Review of City of Men

City of Men (2007)
8/10
a smashing drama
12 July 2009
"City of Men" is a feature film version of a blockbuster series that ran on Brazilian TV from 2002 to 2005. It is also a sequel of sorts to the earlier "City of God," an award-winning movie directed by Fernando Meirelles.

Paul Morelli's "City of Men" focuses on Laranjinha (Darlan Cunha) and Acerola (Douglas Silva), two honorable teens who are struggling to make a decent life for themselves in the slums of Rio de Janeiro. The former is searching for the father he's never known, while the latter is only beginning to learn what it means to be a father to his own son. Their personal story is set against the backdrop of a violent turf-war between two rival gangs that are battling it out for preeminence in the city.

"City of Men" reveals its origins as a TV series in the novelistic approach it takes to storytelling and character development. From the beginning, we feel as if we have been thrust into the midst of a story "already in progress." With little explanatory background, the screenplay (by Elena Soarez) introduces us all at once to a multiplicity of characters, whose relationships with one another we are forced to pick up almost on the fly as it were. This allows us to become both an observer of and an active participant in the drama that unfolds.

Certainly, one of the most important characters in the movie is the city itself, since it is this very environment of poverty, hopelessness and violence that, in large measure, determines the kinds of lives these people will lead and the types of futures they will have.

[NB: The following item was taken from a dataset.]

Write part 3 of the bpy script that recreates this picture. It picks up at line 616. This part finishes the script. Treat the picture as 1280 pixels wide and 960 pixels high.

Morelli's directorial style is up-close-and-personal in the more intimate moments, and vivid and exciting in the pulse-pounding "action" sequences. The sense of immediacy that he and cinematographer Adriano Goldman bring to the work acts as an effective counterweight to some of the more melodramatic elements that creep into the screenplay towards the end.

With excellent performances and a surprising amount of optimism given its generally depressing milieu and setting, "City of Men" is a tale of friendship and adult responsibility that will move the spirit and touch the heart.